La position de ce capitaine peut sembler un peu extrême, mais mérite d'être partagée. Elle va à l'encontre de bien des idées reçues. D‘après Jean un bateau neuf est généralement beaucoup plus long à préparer au grand voyage qu'un bateau d'occasion car plus encore qu'une Mercedes diesel, un bateau doit être testé et rodé. Dans son cas, il aura fallu six mois et de nombreux allers et retours au chantier pour que le 'ti punch soit prêt à traverser l'Atlantique. L'homme à la retraite a sans doute pris son temps. Mais il a des arguments. Il continue en expliquant qu'il ne faut surtout pas croire que les bateaux neufs et nouvellement équipés sont fiables, au contraire. Il a eu de nombreux problèmes : la BLU ne captait pas, le dessalinisateur ne dessalinisait pas, l'enrouleur de foc n'enroulait pas. Il conclut qu'il ne faut pas être dupe, débourser 300 ou 450 000 euros pour un bateau sortant d'usine n'implique en aucun cas que la belle machine sera exempte de problème.


De même, une fois parti en grand voyage, un bateau sous garantie est plus une contrainte qu'un bénéfice. Jean a toujours eu des problèmes avec ses moteurs. Ils acceptaient bien de passer en marche arrière ou au point mort, mais refusaient parfois la marche avant... Le constructeur du moteur est intervenu plusieurs fois sur les embases, mais en vain, le problème réapparaissait après quelques semaines. Las de courir les mécaniciens, Jean s'est énervé. Lorsque ses lettres recommandées ont parlé de procès, le constructeur s'est décidé à faire un échange standard des embases. Depuis, les moteurs tournent comme des horloges. L'histoire finit bien. Jean n'en reste pas moins amer et remonté contre les bateaux neufs. Au Brésil, explique-t-il, envoyer des lettres recommandées, attendre les réponses, puis trouver un mécanicien pour l'échange standard est un cauchemar qui dure des mois.

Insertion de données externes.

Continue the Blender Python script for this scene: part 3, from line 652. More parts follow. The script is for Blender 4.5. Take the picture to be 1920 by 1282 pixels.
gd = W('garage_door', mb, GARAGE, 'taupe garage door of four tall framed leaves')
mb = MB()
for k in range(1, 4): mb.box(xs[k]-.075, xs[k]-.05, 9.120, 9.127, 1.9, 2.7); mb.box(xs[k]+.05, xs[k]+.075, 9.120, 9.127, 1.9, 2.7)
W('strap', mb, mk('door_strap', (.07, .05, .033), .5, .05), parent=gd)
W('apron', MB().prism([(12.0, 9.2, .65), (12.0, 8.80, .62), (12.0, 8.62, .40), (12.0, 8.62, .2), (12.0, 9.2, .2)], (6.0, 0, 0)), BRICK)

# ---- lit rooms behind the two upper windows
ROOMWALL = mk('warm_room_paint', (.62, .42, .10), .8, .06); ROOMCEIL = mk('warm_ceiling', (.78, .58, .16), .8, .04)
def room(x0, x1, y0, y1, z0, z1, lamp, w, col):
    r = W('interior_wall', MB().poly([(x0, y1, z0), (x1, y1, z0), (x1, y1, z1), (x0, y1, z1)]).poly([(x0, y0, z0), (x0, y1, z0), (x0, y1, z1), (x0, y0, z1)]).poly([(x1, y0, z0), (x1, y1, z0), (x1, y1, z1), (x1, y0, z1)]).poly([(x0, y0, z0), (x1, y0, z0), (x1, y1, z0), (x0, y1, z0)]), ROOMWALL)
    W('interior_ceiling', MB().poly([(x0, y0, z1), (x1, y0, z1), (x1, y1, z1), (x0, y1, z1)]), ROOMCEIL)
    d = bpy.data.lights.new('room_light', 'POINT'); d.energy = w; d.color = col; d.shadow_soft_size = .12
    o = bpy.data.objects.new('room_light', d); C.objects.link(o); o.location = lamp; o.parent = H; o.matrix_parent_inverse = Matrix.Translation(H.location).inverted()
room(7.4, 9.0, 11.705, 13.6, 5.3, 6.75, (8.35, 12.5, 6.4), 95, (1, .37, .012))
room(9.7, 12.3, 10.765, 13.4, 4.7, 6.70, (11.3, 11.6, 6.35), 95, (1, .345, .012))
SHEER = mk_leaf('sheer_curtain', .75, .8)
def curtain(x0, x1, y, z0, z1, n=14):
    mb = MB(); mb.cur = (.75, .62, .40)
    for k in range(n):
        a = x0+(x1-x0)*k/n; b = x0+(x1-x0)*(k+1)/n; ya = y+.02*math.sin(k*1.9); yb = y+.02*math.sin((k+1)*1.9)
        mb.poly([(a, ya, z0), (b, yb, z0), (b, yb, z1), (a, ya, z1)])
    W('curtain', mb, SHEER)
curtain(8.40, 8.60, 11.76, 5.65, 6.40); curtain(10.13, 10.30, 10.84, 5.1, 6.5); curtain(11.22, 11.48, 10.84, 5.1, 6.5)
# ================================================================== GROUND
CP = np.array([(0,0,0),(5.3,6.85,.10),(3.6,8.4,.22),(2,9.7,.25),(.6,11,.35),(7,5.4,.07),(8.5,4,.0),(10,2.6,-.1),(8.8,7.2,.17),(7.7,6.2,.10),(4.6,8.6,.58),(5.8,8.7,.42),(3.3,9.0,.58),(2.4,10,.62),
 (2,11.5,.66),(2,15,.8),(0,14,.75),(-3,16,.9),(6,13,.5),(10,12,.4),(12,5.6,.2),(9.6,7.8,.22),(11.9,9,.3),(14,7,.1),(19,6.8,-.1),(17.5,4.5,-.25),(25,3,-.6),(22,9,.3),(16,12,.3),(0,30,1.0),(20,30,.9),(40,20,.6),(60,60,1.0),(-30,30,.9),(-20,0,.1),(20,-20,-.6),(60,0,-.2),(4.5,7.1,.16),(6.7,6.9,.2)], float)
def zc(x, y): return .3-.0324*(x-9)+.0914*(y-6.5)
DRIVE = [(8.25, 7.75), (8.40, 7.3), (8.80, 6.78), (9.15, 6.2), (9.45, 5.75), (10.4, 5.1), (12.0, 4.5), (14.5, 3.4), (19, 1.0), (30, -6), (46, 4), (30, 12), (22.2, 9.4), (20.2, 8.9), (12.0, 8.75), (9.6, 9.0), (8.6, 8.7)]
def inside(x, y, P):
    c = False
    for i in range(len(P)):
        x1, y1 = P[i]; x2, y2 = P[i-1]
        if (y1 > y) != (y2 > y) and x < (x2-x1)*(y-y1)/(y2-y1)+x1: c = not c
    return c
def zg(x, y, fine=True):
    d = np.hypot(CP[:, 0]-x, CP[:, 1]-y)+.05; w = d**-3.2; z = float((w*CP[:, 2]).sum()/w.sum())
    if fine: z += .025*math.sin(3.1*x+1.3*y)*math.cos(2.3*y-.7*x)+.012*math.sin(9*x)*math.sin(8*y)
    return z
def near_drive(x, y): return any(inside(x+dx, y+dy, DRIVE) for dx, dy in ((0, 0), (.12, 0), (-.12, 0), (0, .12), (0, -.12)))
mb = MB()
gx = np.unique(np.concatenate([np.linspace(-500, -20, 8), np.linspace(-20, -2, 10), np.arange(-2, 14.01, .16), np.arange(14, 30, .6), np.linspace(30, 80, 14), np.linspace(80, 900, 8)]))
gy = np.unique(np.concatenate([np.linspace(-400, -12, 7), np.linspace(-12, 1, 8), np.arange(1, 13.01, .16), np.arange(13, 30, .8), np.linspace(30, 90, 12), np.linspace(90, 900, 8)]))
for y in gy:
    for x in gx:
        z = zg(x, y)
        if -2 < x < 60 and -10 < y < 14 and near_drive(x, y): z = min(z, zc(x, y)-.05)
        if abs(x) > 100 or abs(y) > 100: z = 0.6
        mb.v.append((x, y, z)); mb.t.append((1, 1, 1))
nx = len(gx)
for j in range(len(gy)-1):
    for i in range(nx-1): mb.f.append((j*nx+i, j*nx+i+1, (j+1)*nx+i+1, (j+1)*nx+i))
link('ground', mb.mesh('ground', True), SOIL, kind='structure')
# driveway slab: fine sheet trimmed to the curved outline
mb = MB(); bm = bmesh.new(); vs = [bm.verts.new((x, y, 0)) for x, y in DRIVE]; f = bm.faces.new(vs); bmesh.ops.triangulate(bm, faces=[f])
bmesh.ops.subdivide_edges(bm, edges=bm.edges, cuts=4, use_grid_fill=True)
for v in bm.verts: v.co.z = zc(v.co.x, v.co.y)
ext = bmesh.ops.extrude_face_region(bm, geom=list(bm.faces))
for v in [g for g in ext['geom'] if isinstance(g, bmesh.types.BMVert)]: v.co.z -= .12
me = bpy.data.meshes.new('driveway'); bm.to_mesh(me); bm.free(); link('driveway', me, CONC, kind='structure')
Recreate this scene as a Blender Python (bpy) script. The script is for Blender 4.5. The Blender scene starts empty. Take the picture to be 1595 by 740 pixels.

Jean continue son réquisitoire. Pour lui, il faut même privilégier les bateaux d'occasion sortant de location par rapport aux bateaux de propriétaire. Il admet que les bateaux loués, du fait de leur utilisation intense, auront un petit air usé, mais il renchérit, pour lui, les questions d'ordre esthétique sont dérisoires comparées à l'importance de la fiabilité d'un bateau. Et les bateaux de location sont plus fiables. L'affirmation est facile à justifier. Il est très coûteux pour une société de location d'avoir des problèmes techniques avec ses bateaux. Si un moteur tombe en panne pendant une location, il faut payer au prix fort un dépannage rapide à l'endroit où se trouve le bateau. De plus, s'il a été immobilisé plus d'une demi-journée, le locataire mécontent demande la baisse du prix de la location. Plutôt que de perdre leur réputation et leur argent, les loueurs sérieux préfèrent donc investir dans une maintenance sans faille. Cqfd.

Entre les problèmes de fiabilité des bateaux neufs, les difficultés d’application des garanties en grand voyage et le nécessaire entretien des bateaux de location, le verdict de Captain Jean est sans appel : il vaut mieux être vieux et bien portant que neuf et malade. Moi, j'aime bien Jean et son discours. Tout comme, si j'avais été chauffeur de taxi, j'aurais apprécié le collègue démontrant que mon bon vieux taco est meilleur que sa Mercedes flambant neuve.